The condition reinforcer - those things that always happen within a second or two after a reward can have a powerful effect. What does this all mean? I don't know! Do you? ;-)

I later dropped out of Psychology after listening to the debate between Dr. Skinner and Carl Rogers (a humanistic psychologist) and let my hair grow long and became a flaming humanist (it was the late 60s and early 70s, after all) as I changed my major to Computer Science. Perhaps it was because of the "click" of the punched card machines! Rogers became my hero and would applaud Seykota's attempts at his Trading Tribe if he were still alive.

Glen

By the way you can't use TT anymore because Seykota has trademarked it! ;-)
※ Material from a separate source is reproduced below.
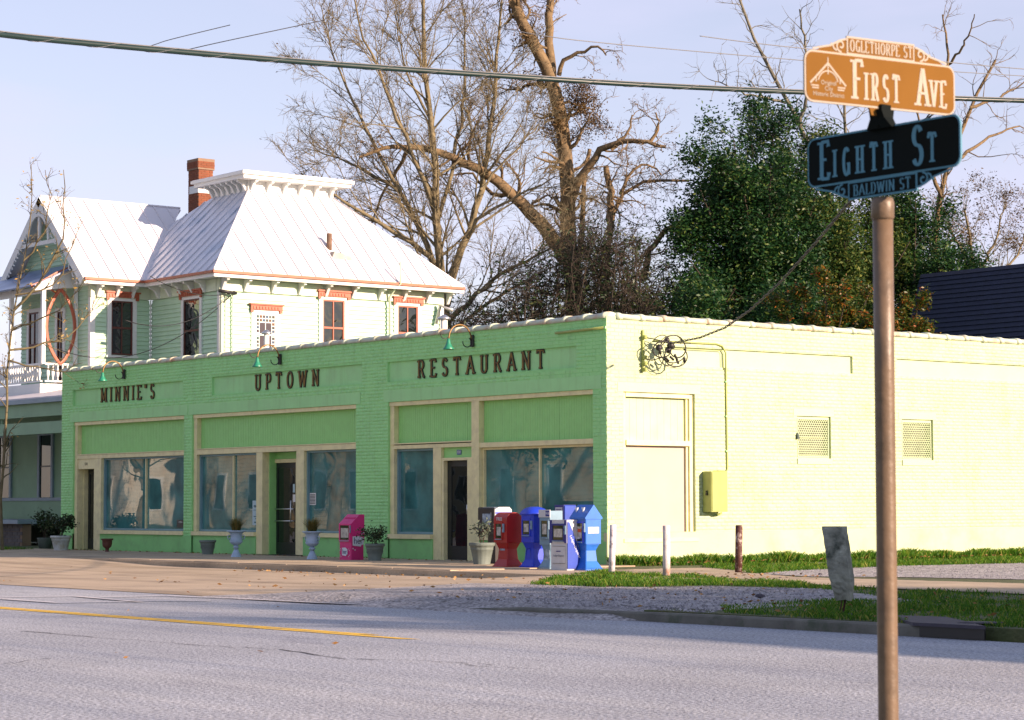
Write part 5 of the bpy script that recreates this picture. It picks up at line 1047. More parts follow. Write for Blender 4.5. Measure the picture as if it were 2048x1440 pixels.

Posted: Sat Aug 30, 2003 7:33 pm
by CRM114

Posted: Fri Oct 03, 2003 4:00 pm
by gfullmer
Very interesting. Thanks for the reference.

Instead of the American slang "Them that has gets" one might define the endownment effect as "Them that has keeps".

Glen

Posted: Tue Aug 03, 2004 11:47 am
by damian
From the McKinsley Quarterly, another article on this topic however with a business strategy slant.

Flaw 7: Misestimating future hedonic states.

There are also a few good sources in the footnotes.